Start at the line containing "Keep writing the" and stop at the line containing "rnd=0.05, seed=41, freq=7).done()"; copy those lines exactly, both ends included, and no others.

INPUT FOR THIS TASK:
## start

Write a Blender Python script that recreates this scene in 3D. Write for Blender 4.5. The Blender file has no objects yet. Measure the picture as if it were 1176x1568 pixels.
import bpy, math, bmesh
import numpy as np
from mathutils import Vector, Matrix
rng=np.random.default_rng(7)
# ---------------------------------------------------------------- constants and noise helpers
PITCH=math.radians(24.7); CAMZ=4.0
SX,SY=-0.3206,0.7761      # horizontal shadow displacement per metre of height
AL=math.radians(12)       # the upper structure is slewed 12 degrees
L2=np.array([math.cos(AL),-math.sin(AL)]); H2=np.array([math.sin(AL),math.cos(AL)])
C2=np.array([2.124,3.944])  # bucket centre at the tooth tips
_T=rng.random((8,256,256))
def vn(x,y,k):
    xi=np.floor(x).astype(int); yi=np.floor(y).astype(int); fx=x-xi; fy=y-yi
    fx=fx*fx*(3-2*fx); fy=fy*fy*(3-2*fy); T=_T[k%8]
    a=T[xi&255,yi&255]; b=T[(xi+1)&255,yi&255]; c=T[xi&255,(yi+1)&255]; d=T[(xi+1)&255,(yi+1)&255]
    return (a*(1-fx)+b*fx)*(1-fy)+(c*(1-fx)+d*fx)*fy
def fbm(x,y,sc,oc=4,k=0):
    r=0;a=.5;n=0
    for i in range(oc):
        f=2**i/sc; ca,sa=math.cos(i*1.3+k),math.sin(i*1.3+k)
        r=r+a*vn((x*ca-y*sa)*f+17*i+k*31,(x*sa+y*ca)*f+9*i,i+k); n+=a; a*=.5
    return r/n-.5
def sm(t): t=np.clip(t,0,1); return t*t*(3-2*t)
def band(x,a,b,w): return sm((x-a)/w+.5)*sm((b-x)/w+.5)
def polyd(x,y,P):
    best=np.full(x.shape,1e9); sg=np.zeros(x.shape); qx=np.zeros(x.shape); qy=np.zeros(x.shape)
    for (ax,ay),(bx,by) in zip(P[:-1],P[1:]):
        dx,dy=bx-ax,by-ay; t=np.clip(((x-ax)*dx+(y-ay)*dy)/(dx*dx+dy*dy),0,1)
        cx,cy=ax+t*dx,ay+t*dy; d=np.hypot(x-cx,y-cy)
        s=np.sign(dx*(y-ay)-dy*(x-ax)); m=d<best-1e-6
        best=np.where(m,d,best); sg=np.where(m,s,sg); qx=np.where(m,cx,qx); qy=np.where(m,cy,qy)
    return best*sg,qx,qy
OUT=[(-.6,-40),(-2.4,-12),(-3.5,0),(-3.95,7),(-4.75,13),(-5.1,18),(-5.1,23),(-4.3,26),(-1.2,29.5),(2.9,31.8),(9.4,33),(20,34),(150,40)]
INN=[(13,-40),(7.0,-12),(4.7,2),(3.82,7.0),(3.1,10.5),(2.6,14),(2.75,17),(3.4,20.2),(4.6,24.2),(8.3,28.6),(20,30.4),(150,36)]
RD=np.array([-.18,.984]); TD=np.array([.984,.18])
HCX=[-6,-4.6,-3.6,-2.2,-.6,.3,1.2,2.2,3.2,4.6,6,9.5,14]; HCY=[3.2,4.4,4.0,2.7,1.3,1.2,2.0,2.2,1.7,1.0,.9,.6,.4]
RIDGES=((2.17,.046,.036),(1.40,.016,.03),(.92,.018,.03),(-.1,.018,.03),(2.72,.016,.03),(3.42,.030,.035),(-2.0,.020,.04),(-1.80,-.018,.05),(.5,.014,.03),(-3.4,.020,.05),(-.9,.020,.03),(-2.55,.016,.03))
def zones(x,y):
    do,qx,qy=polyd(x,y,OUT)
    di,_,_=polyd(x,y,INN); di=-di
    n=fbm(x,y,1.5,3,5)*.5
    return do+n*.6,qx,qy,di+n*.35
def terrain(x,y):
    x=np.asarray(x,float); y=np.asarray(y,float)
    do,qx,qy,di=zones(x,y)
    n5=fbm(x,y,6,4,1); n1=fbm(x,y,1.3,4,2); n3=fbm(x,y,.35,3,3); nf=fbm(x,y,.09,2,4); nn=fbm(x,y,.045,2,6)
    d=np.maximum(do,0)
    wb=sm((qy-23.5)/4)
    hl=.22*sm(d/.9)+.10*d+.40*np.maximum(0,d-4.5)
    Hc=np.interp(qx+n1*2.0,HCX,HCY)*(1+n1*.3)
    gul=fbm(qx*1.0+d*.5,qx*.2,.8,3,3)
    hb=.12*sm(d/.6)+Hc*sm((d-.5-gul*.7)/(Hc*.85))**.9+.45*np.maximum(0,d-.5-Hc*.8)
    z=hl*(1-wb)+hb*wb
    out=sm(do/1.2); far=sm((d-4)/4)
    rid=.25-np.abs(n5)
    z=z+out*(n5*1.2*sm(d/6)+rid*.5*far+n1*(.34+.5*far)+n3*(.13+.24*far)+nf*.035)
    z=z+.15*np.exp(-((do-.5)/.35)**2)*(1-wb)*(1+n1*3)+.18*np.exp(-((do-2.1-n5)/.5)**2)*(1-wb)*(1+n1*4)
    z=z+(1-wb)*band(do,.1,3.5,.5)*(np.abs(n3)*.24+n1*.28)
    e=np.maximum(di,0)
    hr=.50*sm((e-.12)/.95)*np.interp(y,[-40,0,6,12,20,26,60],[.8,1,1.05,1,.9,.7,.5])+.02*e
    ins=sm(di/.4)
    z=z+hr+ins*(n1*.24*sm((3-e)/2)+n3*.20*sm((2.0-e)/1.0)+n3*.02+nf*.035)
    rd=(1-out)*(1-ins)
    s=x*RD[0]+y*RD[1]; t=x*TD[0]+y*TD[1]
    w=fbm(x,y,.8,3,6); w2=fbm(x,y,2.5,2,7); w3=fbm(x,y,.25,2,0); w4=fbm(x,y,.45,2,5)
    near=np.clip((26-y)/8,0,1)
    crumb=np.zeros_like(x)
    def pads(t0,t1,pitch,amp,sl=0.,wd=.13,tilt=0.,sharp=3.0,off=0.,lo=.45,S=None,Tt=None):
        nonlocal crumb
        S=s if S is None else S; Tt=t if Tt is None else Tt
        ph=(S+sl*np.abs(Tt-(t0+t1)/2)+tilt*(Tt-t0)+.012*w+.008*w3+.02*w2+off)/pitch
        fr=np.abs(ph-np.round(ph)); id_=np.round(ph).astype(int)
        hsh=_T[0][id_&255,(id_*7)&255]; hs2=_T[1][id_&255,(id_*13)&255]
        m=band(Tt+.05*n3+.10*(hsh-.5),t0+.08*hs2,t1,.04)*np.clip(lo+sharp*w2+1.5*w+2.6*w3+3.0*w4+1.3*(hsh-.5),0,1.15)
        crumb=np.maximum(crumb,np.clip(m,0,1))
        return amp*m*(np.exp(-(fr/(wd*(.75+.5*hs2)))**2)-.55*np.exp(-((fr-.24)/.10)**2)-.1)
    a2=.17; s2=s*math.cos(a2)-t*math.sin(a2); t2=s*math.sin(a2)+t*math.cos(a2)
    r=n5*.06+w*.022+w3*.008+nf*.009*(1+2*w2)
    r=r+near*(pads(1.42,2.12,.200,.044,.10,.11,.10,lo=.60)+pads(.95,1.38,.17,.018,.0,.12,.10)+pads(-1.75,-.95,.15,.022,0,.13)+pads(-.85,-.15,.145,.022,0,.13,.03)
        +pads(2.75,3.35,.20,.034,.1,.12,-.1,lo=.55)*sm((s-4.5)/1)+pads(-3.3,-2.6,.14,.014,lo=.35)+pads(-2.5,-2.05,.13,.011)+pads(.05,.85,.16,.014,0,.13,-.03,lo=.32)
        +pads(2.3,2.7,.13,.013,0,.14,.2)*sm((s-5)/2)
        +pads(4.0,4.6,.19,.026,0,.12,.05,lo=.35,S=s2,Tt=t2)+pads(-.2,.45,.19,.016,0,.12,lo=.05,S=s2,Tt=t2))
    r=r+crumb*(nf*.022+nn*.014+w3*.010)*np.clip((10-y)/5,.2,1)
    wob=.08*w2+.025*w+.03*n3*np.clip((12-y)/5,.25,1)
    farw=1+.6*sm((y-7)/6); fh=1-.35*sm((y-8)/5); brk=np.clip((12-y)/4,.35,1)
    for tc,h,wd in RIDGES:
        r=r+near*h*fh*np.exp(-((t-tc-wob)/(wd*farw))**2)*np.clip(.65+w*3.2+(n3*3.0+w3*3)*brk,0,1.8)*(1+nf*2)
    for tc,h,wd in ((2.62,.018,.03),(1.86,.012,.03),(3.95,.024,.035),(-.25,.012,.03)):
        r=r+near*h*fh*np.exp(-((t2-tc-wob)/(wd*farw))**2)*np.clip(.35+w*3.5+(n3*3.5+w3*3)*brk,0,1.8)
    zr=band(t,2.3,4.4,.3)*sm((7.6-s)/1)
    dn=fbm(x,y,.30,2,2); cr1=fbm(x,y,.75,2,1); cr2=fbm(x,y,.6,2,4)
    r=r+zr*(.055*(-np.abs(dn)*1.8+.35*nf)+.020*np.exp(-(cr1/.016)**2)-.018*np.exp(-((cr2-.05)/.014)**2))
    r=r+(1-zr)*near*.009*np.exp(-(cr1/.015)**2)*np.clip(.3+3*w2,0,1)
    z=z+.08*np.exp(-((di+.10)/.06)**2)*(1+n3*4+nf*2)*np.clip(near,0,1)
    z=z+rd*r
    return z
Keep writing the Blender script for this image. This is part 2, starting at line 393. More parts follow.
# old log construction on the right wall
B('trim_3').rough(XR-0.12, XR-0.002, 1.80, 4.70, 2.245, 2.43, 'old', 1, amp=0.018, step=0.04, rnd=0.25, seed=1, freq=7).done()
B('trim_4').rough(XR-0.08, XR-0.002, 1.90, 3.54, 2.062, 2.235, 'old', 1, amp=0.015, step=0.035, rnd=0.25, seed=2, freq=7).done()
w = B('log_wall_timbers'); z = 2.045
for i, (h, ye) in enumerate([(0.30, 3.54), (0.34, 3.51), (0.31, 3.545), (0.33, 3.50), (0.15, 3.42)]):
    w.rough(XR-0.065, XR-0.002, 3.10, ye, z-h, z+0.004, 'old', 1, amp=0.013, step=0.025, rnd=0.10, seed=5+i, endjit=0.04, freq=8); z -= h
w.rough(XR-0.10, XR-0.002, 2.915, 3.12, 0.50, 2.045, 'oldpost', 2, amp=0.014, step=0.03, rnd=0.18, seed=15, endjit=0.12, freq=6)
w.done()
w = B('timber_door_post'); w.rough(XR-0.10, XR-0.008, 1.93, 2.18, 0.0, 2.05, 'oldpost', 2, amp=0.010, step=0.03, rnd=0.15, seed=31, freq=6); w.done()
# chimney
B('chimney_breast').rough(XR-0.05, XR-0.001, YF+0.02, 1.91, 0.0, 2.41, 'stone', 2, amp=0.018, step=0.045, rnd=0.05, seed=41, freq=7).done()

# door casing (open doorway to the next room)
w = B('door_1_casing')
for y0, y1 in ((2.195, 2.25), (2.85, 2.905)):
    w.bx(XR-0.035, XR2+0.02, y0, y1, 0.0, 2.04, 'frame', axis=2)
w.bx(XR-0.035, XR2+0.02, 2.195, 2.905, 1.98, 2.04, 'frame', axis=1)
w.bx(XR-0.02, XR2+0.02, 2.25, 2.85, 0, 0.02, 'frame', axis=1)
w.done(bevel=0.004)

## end

THE COMPLETED TASK:
Keep writing the Blender script for this image. This is part 2, starting at line 393. More parts follow.
# old log construction on the right wall
B('trim_3').rough(XR-0.12, XR-0.002, 1.80, 4.70, 2.245, 2.43, 'old', 1, amp=0.018, step=0.04, rnd=0.25, seed=1, freq=7).done()
B('trim_4').rough(XR-0.08, XR-0.002, 1.90, 3.54, 2.062, 2.235, 'old', 1, amp=0.015, step=0.035, rnd=0.25, seed=2, freq=7).done()
w = B('log_wall_timbers'); z = 2.045
for i, (h, ye) in enumerate([(0.30, 3.54), (0.34, 3.51), (0.31, 3.545), (0.33, 3.50), (0.15, 3.42)]):
    w.rough(XR-0.065, XR-0.002, 3.10, ye, z-h, z+0.004, 'old', 1, amp=0.013, step=0.025, rnd=0.10, seed=5+i, endjit=0.04, freq=8); z -= h
w.rough(XR-0.10, XR-0.002, 2.915, 3.12, 0.50, 2.045, 'oldpost', 2, amp=0.014, step=0.03, rnd=0.18, seed=15, endjit=0.12, freq=6)
w.done()
w = B('timber_door_post'); w.rough(XR-0.10, XR-0.008, 1.93, 2.18, 0.0, 2.05, 'oldpost', 2, amp=0.010, step=0.03, rnd=0.15, seed=31, freq=6); w.done()
# chimney
B('chimney_breast').rough(XR-0.05, XR-0.001, YF+0.02, 1.91, 0.0, 2.41, 'stone', 2, amp=0.018, step=0.045, rnd=0.05, seed=41, freq=7).done()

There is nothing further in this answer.